Nixon, at least, was blessed with a mixture of arrogance and stupidity that caused him to blow the boilers almost immediately after taking command. By bringing in hundreds of thugs, fixers and fascists to run the Government, he was able to crank almost every problem he touched into a mindbending crisis. About the only disaster he hasn't brought down on us yet is a nuclear war with either Russia or China or both... but he still has time, and the odds on his actually doing it are not all that long. But we will get to that point in a moment.

For now, we should make every effort to look at the bright side of the Nixon Administration. It has been a failure of such monumental proportions that political apathy is no longer considered fashionable, or even safe, among millions of people who only two years ago thought that anybody who disagreed openly with the Government was either paranoid or subversive. Political candidates in 1974, at least, are going to have to deal with an angry, disillusioned electorate that is not likely to settle for flag-waving and pompous bullshit. The Watergate spectacle was a shock, but the fact of a millionaire President paying less income tax than most construction workers while gasoline costs a dollar in Brooklyn and the threat of mass unemployment by spring tends to personalize Mr.
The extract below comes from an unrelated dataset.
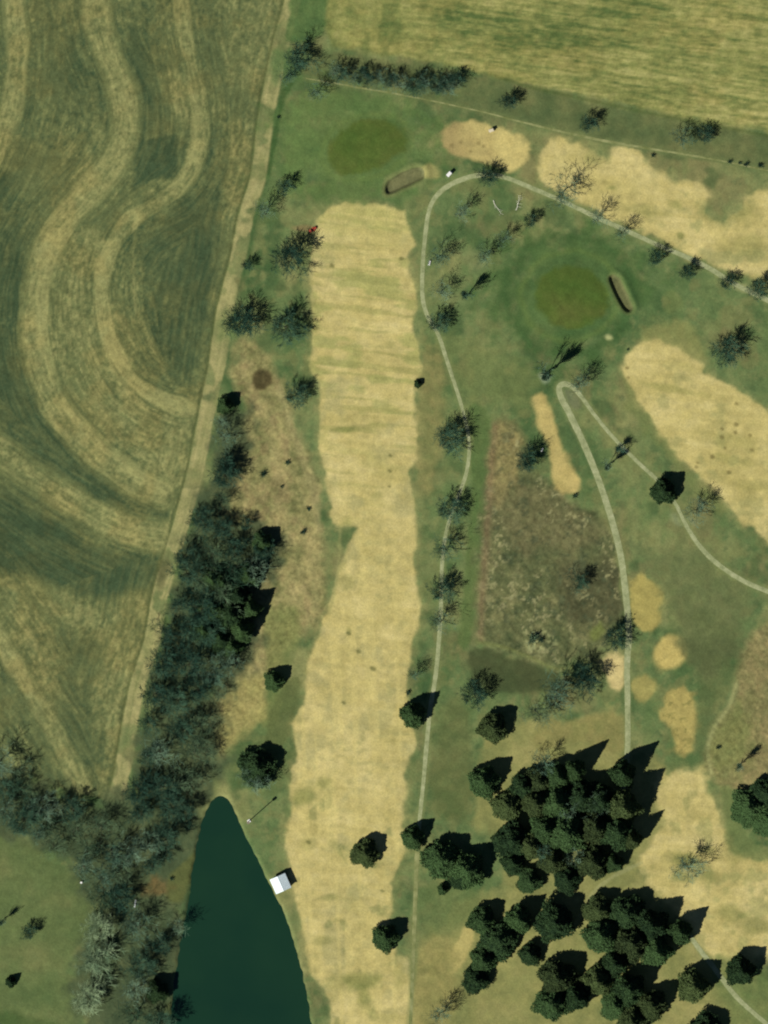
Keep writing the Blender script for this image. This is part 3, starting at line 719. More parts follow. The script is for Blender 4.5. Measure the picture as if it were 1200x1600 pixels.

Nixon's failures in a very visceral way. Even Senators and Congressmen have been shaken out of their slothful ruts, and the possibility of impeachment is beginning to look very real. Given all this, it is hard to shed anything but crocodile tears over White House speechwriter Patrick Buchanan's tragic analysis of the Nixon debacle. It's like Sisyphus, he said. We rolled the rock all the way up the mountain... and it rolled right back down on us.